The funny thing was that it did not seem to matter if you treated the customers well or did your job right. The incompetent and uncaring staff always got their salaries, and were not held accountable. The hard working ones got the same as the rest, and no special recognition. If anything, the other staff ridiculed them, saying ‘you think you are better than us’, ‘you think you are smarter’, etc… and so after a while even they stopped taking initiative, asking questions or going out of their way to make the restaurant work better.
The newspapers kept reporting about the continued problems at the restaurant, so everyone was aware. This time a team of expert consultants was hired, with funding from donors. They interviewed a lot of the customers and managers and wrote large reports. A strategy was developed with a Swahili name to show it was locally owned – MKUKUHUMGA (Mkakati wa Kuboresha Uwajibikaji na Huduma za Mgahawa) More capacity building seminars were done. Managers went abroad on exchange visits. Codes of ethics, manuals and client service charters were all updated.
But life for most of the restaurant customers did not improve. The food was mostly poor and the service bad. And despite all the tough talk about accountability, the rules were rarely enforced. The reality was that it did not matter whether the managers or waiters did their job or not. There appeared to be no consequences; at most a few of the really bad ones were transferred.
All this puzzled the frogs, who lived at the edge of the restaurant, immensely. “Instead of all the rules, guidelines and seminars”, observed one frog, “why don’t they just get their incentives right – reward those who do well and sanction those who don’t?” “Moreover,” quipped another frog, “and why not give power to the customers to hold the staff accountable?”
* Rakesh Rajani is the executive director at HakiElimu (http://www.hakielimu.org/)
* Please send comments to editor@pambazuka.org or comment online at http://www.pambazuka.org/
Readers' Comments
Let your voice be heard. Comment on this article.
Mr. Rajani is a brilliant writer and policy leader. It is too bad ministers in Tanzania choose to threaten and cajole Mr. Rajani rather than seek to cooperate with him.
max percy
When I first read the article I thought, well, maybe the author should also write 'If NGOs were a restaurant.' Why? Because it is quite possible that the very same governments we tend to criticize/critique will collapse as soon as some of the highly bureaucratic and undemocratic NGOs replace them!
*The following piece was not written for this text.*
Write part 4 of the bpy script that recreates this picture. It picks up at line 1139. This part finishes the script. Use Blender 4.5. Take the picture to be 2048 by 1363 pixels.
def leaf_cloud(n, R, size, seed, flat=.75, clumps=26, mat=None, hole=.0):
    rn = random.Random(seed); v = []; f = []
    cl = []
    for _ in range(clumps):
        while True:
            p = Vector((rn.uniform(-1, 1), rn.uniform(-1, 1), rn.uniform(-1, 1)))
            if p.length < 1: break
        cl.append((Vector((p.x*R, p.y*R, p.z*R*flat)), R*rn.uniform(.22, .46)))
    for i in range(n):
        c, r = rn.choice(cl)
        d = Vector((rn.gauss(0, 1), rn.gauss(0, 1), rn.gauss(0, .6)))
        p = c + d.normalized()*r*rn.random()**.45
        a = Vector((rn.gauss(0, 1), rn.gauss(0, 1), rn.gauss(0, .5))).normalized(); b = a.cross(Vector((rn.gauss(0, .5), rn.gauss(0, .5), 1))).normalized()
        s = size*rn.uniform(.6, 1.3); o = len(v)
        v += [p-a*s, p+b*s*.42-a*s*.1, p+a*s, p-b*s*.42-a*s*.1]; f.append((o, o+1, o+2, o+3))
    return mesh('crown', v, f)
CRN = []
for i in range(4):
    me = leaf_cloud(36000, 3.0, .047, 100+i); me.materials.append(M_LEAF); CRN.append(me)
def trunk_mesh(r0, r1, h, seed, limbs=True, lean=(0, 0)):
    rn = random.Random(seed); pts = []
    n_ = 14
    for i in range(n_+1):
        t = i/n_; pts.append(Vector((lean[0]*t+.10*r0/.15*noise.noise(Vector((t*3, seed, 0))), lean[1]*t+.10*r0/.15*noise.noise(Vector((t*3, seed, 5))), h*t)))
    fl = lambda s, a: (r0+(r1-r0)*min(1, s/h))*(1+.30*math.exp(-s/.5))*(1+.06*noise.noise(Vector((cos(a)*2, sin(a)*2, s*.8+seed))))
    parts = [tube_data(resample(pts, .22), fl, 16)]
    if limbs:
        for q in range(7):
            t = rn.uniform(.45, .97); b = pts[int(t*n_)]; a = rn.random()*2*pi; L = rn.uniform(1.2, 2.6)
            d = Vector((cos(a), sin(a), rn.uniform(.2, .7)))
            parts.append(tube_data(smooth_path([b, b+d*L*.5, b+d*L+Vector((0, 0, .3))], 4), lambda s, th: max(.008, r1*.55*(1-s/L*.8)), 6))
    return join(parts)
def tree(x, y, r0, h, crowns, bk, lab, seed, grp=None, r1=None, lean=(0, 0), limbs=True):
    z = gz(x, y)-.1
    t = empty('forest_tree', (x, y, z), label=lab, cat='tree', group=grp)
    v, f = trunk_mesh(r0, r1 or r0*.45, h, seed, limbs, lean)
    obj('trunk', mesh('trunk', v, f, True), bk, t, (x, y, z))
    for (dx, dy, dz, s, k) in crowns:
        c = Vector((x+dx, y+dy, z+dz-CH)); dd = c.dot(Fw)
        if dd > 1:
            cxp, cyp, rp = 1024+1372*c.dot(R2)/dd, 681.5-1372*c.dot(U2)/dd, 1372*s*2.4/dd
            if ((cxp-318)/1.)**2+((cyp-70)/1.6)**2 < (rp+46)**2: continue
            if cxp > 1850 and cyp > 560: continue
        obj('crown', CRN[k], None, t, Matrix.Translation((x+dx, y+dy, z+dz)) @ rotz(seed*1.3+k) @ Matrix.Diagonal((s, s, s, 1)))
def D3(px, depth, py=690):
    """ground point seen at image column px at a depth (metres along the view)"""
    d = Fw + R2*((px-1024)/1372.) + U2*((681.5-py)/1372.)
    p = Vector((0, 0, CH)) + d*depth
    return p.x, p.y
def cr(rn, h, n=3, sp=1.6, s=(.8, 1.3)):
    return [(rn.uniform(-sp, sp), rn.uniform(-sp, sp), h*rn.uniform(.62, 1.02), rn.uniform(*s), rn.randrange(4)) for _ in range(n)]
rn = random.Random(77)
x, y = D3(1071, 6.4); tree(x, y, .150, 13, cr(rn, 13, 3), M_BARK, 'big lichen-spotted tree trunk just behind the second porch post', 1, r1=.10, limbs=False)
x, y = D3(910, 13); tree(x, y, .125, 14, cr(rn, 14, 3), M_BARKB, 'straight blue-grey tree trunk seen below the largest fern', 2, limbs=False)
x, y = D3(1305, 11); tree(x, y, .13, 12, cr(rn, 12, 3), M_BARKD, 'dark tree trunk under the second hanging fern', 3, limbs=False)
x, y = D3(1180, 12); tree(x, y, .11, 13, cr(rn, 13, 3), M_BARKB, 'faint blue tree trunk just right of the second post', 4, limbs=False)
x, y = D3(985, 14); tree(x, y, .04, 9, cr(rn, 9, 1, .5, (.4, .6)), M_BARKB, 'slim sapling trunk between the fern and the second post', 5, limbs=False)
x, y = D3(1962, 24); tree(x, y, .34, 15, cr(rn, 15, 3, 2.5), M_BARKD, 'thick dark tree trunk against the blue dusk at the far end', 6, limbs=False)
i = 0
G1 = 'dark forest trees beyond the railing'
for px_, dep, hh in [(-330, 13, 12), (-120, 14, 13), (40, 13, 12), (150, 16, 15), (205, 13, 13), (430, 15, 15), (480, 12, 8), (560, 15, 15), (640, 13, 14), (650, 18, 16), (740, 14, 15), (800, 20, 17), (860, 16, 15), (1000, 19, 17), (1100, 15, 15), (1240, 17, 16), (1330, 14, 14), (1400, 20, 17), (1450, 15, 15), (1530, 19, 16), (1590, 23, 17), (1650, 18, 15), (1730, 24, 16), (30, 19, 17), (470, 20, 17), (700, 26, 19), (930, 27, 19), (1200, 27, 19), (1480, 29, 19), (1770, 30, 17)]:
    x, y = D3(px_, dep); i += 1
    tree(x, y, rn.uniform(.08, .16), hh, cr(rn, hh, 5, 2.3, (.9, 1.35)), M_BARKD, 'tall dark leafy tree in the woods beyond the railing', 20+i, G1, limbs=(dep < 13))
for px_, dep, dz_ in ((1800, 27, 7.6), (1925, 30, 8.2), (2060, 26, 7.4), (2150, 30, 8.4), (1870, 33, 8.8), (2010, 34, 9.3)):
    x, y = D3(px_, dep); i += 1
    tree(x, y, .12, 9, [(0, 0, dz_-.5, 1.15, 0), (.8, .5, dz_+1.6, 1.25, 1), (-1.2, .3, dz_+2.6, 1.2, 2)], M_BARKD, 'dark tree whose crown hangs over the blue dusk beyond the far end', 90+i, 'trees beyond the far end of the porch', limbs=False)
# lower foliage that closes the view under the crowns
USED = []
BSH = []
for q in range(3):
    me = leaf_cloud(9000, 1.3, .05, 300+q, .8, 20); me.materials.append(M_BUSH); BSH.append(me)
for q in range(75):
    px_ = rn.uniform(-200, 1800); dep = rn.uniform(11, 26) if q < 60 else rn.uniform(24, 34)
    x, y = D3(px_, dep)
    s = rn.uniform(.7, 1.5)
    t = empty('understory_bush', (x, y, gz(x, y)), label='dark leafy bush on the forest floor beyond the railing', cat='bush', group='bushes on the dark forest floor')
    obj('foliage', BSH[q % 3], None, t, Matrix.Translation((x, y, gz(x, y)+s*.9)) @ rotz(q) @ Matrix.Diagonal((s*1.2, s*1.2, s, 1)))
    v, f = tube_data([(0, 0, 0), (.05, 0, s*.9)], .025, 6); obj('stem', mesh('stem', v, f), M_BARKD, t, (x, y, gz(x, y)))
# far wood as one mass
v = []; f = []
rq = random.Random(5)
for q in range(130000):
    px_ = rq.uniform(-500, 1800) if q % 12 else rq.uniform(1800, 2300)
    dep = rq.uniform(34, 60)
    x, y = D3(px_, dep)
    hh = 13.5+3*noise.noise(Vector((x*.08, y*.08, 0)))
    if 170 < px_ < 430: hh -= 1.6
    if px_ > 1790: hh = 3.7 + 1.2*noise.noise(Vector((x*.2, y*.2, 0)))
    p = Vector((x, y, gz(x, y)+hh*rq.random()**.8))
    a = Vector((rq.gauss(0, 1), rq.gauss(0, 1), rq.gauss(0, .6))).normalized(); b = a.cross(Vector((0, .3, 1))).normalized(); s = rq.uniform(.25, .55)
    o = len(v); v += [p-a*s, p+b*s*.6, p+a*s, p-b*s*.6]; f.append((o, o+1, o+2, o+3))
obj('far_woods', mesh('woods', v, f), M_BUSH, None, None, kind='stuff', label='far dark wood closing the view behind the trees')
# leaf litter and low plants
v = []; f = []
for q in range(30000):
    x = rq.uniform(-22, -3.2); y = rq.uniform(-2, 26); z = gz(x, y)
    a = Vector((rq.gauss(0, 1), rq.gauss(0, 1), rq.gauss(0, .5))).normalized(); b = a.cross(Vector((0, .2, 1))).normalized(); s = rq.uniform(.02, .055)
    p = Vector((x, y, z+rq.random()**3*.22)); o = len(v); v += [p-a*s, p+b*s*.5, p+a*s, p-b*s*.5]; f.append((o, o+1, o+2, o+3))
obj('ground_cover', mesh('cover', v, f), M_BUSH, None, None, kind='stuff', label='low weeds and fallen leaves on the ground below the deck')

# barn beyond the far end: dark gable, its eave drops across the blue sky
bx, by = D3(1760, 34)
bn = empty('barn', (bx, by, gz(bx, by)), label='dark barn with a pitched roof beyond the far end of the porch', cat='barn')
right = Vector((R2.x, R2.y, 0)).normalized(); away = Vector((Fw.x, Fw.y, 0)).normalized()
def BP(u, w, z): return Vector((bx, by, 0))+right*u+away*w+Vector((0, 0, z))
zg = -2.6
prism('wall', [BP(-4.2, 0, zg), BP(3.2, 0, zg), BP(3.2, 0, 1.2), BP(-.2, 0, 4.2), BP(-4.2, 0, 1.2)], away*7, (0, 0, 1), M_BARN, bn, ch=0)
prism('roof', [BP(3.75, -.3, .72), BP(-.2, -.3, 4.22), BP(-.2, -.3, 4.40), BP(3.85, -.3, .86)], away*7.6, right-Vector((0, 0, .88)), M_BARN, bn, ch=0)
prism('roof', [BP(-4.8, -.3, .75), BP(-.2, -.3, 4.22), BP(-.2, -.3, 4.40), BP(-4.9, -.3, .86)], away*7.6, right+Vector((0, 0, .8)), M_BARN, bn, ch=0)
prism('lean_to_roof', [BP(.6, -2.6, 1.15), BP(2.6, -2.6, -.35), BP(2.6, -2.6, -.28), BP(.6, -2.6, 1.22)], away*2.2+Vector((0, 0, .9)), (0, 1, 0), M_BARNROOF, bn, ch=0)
Anyway, I am happy that somehow the author read my mind and came out with 'If NGOs were a newspaper'and maybe it will be a good idea if he post it here even if it is just for the sake of balance. I have a feeling that the 'G' in the NGO makes NGOs rely heavily on the government for their identity and self-validation. As a result NGOs tend to end up replicating what the governments do instead of coming up with better, viable alternatives.
In some instances, NGOs governance structures are centralized and unrepresentative than those of governments.In other cases, the NGO version f the 'executive' has more powers to overide the decisions or vision of its 'legislature' or 'judiciary' at the expense of the will of its immediate constituents. In extreme cases, it side with donors' demands and sideline members' mission.
It also always surprise me how much NGOs can be part and parcel of the governments in many of those areas in which they are supposed to engage critically. No wonder a rich NGO can fund a government to do such and such a thing yet expect to able to question the same government when it does this or that!Can an NGO be happily here, there and everywhere in governmental circles without compromising its non-governmental identity? Maybe its high time that we also rethink 'If NGOs were a Government.'
Chambi Chachage, Independent Researcher and Policy Analyst
The story is true for some government leaders. It is more than true for hakielimu CSO under the leadership of rakesh rajani. Since 2002,the CSO has been having ernomous HR problems, it has done several retreats, engaged consultants to look at OD and two evaluations internal and external have looked at these problems, huge sums of money have been paid on this issue yet the executive director never bulged if anything he exercised more control including reading all emails of employees. The turnover rate at Hakielimu is one of the highest ever, staff are scared to death of the ED. I wish that what we do not want the government to do, CSOs are not permitted to do as well.
verdiana masanja
My first reaction: what about opening another restaurant, or another 10 restaurants?
Competition is the best way to become competent. Monopoly, on the contrary, has always been the way to force a lousy service upon every customer.
We should have governments in competition for supplying services. And the customer should have the choice of paying only the one (or the ones) which supplies/supply the best service at the best price. This is called panarchy.